Family Companies Squeezed Out Of SEIS Tax Breaks

The Seed Enterprise Investment Scheme (SEIS) is failing to help businesses raise much-needed cash because strict rules are stopping families from investing in their own companies.

SEIS and the Enterprise Investment Scheme (EIS) limit family shareholdings in companies to 30% of the total number of issued shares.

But business leaders say this limit is choking many companies of funds because they self-finance through their families but cannot access the generous tax breaks offered by SEIS and EIS.

Accountancy firm KPMG Enterprise argues this is unfair as the same people could invest the money in another company unrelated to their family and pick up income tax and capital gains tax incentives.

Iain Moffatt, who heads KPMG Enterprise, told Stuart Smith of specialist web site SEIS.co.uk: “Many businesses who want to enter these schemes can’t because they are family owned and shareholdings by family members are aggregated and typically fail this test.”

Tax abuse

“The family self-funds the business anyway but cannot access the tax breaks that they could if they put their cash into another business unconnected with their family.”

Industry experts were hoping Chancellor George Osborne would raise SEIS investment limits for the current £100,000 to between £150,000 and £250,000 in his Autumn Statement mini-Budget, but he left SEIS rules unchanged.

Osborne did inform the House of Commons that HM Revenue & Customs (HMRC) is setting up a new online portal to manage SEIS and EIS companies and investments.

An online presence for Venture Capital Trusts (VCT) is also in the pipeline.

However, the move is more to do with HMRC managing tax avoidance rather than making SEIS and EIS investments easier.

The Chancellor told MPs that EIS and VCTs had been subject to a high level of tax abuse and needed closer monitoring.

Celebrity investors

The measure follows a number of high profile cases involving alleged tax avoidance by celebrities and sports stars.
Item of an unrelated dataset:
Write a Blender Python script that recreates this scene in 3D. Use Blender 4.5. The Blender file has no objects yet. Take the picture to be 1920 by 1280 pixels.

In some cases, investors put aside millions of pounds in EIS and VCTs to fund films that were never produced. Instead, the project generated huge losses which were then offset against other income.

“The bottom line of all the research and talks we have had with owners and managers would like to see SEIS and EIS play a wider role in financing small businesses,” Moffatt told SEIS.co.uk

“Finding money to grow a business remains a major problem and although small businesses recognise and appreciate help is out there, they feel it needs joining up and funding made easier to access.

“Streamlining how to find the most suitable from the numerous funding schemes and incentives would be a great step forward.”